Linda Beck column: Return to 'playing in the dirt' has been gratifying

Published 12:00 am Tuesday, December 5, 2006

I sure enjoyed playing in the dirt this summer. After my husband’s death in 1993 and my move to an apartment for nine years, gardening had become a thing of the past, another memory to put to rest.

Having a major multiple sclerosis exacerbation four months after I moved in to my new home kept me rather confined for the first three summers. Sitting on my front porch was about all I could do outside.

But this year, things got better. There is still a lot I can’t do but I continue to be amazed at how much I can do. Landscaping my yard has been a new adventure.

A friend was kind enough to till a long row across the back of the property. It is shady and cool there and I can ride along on my scooter, planting and weeding as I go.

Some friends have given me “starts” from their yards. Most of these are perennials that should come back next year. I have bought a few small plants but I also had several fairly large trees planted.

I’ve discovered I love vines and ornamental grasses so I have fixed four trellises of various vines, including yellow jasmine, a potato vine and a wisteria. My son-in-law and brother helped me put up the arbor I had wanted for so long and it has a Confederate jasmine growing on it. My brother says my yard is becoming a jungle, but I prefer to call it my personal little Hurley Park since I seldom get to go there.

I have found myself missing my husband the most in the past few months when I am working in my flowers. He always had such good ideas about landscaping and our last few years together were spent expanding our love for flowers into a part-time business.

With the help of our two daughters, we built a greenhouse and started potting and selling plants, especially caladiums. Now, once again, I have three different colors of those beautiful plants out in the shade at the back of the property.

All this has brought back so many memories of Joe and sometimes I find myself talking to him about how I should or should not do something.

One day I was telling the disability van driver about all this and said I sometimes wonder what Joe would think about how I’ve done my little yard. He said that even though he never knew my husband, he believes Joe would be very proud of me because my yard is so beautiful.

My grandsons and son-in-law have been good about doing the heavy work so I can do what I call playing. I fixed up a little potting station under a shade tree. My husband and I used to call our special place a “potting shed” because we built a tin roof over it so we could work out there even during summer evening showers. The only roof I have is the canopy of the tree.

I do need to figure some way to have a potting table built. Right now, I’m just using a cheap little plastic stool and the seat of an old yard chair. I decided I wanted to try potting a few azalea cuttings just to demonstrate for my grandsons how their Papa Joe and I used to propagate plants.
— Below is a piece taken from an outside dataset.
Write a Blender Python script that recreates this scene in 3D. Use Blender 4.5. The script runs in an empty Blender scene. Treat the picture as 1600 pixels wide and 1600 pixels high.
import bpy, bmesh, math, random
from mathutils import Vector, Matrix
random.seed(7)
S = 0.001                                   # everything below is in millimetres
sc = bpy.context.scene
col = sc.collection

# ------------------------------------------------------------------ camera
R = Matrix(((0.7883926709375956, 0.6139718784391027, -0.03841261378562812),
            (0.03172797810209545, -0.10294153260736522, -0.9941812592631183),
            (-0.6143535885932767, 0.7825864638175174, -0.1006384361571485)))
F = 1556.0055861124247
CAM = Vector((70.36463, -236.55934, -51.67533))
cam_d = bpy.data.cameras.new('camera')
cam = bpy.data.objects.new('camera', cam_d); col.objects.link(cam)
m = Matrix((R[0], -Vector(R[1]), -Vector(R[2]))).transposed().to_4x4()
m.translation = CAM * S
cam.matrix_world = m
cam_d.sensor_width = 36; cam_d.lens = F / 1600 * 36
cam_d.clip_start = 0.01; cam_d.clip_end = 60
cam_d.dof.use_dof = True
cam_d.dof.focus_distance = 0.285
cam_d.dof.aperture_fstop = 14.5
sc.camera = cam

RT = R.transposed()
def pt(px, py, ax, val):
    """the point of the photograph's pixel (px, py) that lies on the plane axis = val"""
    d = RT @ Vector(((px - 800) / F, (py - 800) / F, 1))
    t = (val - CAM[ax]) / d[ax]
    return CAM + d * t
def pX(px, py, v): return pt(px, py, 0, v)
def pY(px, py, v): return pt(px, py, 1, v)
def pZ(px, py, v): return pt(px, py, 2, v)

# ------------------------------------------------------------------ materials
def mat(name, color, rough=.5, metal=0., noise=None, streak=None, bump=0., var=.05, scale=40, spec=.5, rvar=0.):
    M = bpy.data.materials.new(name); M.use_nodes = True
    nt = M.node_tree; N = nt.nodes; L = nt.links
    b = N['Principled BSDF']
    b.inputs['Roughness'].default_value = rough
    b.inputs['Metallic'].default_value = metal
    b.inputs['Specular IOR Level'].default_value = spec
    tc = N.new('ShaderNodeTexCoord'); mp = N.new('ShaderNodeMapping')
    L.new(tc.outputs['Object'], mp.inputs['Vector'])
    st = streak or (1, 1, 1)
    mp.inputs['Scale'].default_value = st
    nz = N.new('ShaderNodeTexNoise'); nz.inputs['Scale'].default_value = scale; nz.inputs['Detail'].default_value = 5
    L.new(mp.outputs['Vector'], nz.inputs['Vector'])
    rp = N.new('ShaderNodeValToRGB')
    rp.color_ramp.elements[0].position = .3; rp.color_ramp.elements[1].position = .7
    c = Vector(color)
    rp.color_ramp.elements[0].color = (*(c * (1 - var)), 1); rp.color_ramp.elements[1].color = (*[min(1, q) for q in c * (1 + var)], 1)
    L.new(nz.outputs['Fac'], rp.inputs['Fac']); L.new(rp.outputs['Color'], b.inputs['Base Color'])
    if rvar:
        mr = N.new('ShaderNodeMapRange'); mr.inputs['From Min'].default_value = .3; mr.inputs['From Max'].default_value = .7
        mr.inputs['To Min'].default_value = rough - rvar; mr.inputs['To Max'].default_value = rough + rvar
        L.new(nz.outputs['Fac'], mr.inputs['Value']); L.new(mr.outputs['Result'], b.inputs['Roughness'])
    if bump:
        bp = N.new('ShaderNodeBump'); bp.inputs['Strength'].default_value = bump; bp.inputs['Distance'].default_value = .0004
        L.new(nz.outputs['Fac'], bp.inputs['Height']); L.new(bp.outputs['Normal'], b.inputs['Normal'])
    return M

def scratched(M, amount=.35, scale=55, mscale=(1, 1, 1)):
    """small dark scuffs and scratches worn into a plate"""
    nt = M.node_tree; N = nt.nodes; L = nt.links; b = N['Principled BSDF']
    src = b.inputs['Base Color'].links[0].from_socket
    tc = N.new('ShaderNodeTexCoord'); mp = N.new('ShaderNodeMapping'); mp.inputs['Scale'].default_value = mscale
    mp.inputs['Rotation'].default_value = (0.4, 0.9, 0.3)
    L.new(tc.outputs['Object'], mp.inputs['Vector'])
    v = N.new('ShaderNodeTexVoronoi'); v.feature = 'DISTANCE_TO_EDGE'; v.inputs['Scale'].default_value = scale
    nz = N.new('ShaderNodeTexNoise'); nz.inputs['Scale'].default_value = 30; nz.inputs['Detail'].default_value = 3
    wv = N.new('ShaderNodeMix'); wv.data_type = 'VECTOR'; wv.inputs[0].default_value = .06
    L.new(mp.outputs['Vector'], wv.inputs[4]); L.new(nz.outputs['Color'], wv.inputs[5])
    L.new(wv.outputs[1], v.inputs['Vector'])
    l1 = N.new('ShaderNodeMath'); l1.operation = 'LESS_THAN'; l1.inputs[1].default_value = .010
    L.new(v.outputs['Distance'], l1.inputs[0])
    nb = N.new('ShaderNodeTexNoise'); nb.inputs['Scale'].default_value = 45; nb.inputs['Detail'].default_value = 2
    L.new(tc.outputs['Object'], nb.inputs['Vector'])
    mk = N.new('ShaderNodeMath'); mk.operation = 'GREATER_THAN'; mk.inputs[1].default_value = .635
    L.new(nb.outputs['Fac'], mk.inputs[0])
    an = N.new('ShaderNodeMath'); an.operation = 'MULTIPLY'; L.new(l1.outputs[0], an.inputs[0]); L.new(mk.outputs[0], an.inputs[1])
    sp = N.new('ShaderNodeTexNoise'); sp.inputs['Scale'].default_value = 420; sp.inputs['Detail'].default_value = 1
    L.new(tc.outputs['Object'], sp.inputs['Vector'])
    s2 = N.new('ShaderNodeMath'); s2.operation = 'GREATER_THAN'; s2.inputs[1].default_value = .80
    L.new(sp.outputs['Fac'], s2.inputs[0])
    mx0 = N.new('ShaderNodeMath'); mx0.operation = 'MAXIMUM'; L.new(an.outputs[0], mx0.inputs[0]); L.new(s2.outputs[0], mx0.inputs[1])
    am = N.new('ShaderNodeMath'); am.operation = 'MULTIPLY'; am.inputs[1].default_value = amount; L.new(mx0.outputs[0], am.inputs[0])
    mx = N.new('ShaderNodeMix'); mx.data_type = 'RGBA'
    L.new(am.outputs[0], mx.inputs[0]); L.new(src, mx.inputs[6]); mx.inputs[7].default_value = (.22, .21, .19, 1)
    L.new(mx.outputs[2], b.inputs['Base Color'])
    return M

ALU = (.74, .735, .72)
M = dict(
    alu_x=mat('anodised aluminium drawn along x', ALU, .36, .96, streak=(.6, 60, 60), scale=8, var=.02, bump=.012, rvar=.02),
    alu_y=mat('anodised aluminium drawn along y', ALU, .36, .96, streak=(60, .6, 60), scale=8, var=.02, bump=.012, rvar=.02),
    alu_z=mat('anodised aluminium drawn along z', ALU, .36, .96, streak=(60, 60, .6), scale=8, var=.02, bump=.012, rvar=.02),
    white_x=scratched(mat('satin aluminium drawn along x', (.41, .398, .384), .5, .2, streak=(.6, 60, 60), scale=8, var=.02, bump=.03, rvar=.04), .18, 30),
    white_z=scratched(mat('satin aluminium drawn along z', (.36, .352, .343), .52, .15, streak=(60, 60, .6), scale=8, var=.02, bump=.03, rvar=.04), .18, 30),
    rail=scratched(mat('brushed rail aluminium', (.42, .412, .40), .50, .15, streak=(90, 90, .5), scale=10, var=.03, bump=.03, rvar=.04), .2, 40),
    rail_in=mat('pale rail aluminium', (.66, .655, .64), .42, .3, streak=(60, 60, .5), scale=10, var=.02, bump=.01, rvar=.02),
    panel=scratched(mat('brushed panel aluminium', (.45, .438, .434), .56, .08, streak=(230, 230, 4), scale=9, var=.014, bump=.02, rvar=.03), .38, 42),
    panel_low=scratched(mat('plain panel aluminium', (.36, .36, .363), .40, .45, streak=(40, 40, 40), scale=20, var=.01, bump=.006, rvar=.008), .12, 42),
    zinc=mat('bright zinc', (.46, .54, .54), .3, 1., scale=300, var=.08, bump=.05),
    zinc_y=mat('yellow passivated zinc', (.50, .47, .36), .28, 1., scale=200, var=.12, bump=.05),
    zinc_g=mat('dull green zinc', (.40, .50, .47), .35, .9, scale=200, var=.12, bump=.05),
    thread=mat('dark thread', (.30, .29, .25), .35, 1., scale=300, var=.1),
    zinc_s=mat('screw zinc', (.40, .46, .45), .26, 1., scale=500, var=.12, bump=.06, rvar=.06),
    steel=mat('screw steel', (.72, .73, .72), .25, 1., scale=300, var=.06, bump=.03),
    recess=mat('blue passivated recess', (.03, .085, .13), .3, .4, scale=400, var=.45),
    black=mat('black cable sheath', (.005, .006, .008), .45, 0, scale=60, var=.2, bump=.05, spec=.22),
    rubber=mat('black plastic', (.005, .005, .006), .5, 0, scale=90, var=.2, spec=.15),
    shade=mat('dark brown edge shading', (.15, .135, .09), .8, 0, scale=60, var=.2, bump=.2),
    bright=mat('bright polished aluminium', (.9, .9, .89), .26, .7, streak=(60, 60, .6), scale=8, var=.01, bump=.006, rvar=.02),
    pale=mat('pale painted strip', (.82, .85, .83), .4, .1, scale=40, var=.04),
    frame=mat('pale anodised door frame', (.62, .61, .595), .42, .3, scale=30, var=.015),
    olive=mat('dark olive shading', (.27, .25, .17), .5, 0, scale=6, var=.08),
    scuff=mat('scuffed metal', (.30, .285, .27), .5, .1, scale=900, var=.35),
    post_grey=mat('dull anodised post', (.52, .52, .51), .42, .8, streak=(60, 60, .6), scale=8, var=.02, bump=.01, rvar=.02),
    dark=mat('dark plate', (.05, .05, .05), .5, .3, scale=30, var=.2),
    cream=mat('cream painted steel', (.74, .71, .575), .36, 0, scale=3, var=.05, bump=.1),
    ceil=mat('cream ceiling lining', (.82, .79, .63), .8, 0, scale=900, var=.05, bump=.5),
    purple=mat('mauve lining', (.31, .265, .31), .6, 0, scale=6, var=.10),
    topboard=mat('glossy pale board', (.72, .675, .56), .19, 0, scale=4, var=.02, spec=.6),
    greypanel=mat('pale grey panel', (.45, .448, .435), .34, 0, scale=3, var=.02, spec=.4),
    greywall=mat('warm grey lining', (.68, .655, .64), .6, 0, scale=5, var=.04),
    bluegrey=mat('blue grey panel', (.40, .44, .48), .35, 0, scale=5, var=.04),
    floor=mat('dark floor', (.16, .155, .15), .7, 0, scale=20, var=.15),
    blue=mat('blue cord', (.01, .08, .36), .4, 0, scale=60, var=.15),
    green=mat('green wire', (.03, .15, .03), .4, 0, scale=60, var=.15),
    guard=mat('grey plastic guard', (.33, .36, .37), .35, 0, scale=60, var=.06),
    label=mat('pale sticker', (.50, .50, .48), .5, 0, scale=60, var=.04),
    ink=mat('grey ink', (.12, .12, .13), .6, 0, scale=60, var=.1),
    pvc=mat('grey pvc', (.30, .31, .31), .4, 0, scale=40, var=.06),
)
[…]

Well, the youngest one was too hot and wanted to go into the air conditioning to watch cartoons, but my 13-year-old was curious about how to “propaganda” plants (I realized he needs to learn some new words as well.)

Some readers may remember one of my first stories I wrote about him when he was only 4 I was trying to introduce him to pampas grass and somehow it became known as “Papa’s grass” because I told him how his grandfather loved that huge ornamental grass.

I had promised Billy I wouldn’t mention him by name anymore so his peers wouldn’t laugh at him. He said, “Nana, if you want to write about me, it’s OK. I don’t care if they laugh at me.”

Well, Billy and I had an interesting and educational time of rooting azaleas with root hormone. I hope I can keep them alive so he can see next year how much they will grow. We only had empty pots and room to do about six, but I enjoyed talking to him about how Papa Joe and I rooted, planted and sold hundreds of azaleas.

I shared my memories of how those gallon-sized azaleas are now as tall as we are. (Billy, the little baby that filled an empty place in my heart, is now as tall as I am now at 5 feet 6 inches.)

My grandchildren never knew their “Papa Joe” but I try to make him alive for them by sharing my memories. Joe would have loved teaching them about growing things.

The boys also want to learn to build things. If Joe were here, he would put them to work building a potting shed and the gazebo I always wanted. He would have taught them how to measure, using different types of saws and then how to hammer it all together.

I remember once when Woodleaf had a Tomato Festival and one contest was pounding nails into a piece of wood. There were different age groups, and both my daughters and I won at our level just as Joe did in the men’s division. He had taught his three favorite females how to “hammer like a man.” (Sometimes I wonder if all those years of pounding, hoeing and weeding are the reasons for my neck and shoulder problems now.)

Some folks have asked how I can stand to work in the yard now with my disabilities. I tell them I just grin and bear it, take two pain pills, use a heating pad and sleep away.